The issue of finding the right balance between incorporating the values of a charitable and corporate institution, finds a parallel problem in the manner by which the intelligentsia has developed its (non) relationship with material wealth. The academia and the artistic community has always possessed reluctance to handling material wealth and its wider responsibilities. It is a norm of our specialized framework that patronage or some form of economic support is required from outside for the academic and artistic sectors, for the latter to survive and thrive. This assumption has led to the slow but sure disintegration of the potential of academic and artistic integrity to nurture a value system of its own, which in turn could act as the key buffer in disciplining the arrogance of economic and religious forces in daily life.

Thus, whatever the intentions of financial support, the point is that it carries a value system, which cannot help but compromise the significance and integrity of artistic creativity and intellectual rigor. The task is not to end all outside support, but to rebuild the terms by which the balance for internal self-sufficiency is established, hand in hand with building new bridges of dialogue and interaction with all sectors of society. Today, the power of knowledge is more than evident. Few can deny its ability to provide itself credible financial value. However, the task is to also build the institutional and legal mechanisms by which it can take on its own internal research and growth requirements from internally generated funds, while sustaining an ever-growing respect for its own values. Thus the intelligentsia needs to first recognize the scale of responsibility upon their shoulders, then they require to come together upon some cohesive platform, capable of absorbing all differences and bringing out a focus on common principles, and thereafter they need to set about rebuilding every facet of the educational curricula so that the learning process is completely re-examined, tackling a myriad issues, from the role of specialization of knowledge to the concept of art as financial investment, an asset from which a whole nation building process can be re-engineered.

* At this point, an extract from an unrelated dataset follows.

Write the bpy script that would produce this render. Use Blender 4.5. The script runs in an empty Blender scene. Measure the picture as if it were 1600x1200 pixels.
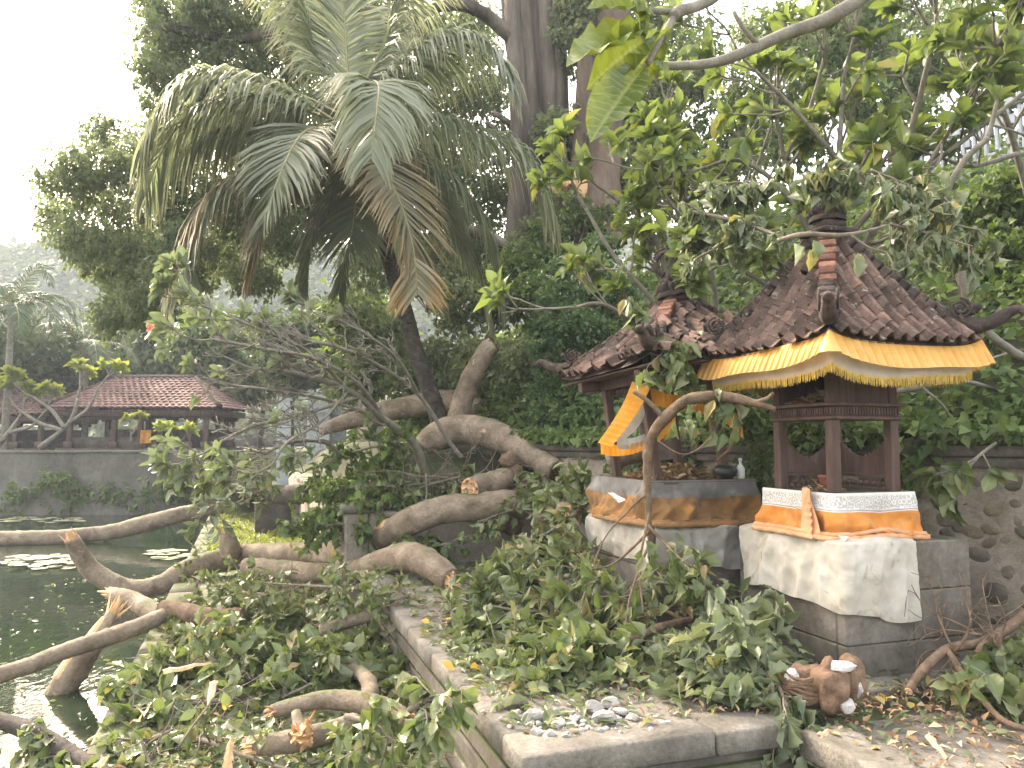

By establishing iACEi (The Council for Indian Arts, Culture, Education & its Infrastructure), so as to help unite the creative intelligentsia, upon a common platform, and take forward many of the infrastructure building issues discussed herein, a positive step has been taken. Time will reveal its catalytic effectiveness. Regarding the valuation of the arts into a credible financial asset, so that one day even pension and mutual funds recognise the value and security in art, there still remains a maturing process, for the task is ongoing, but it will be fulfilled in the very near future.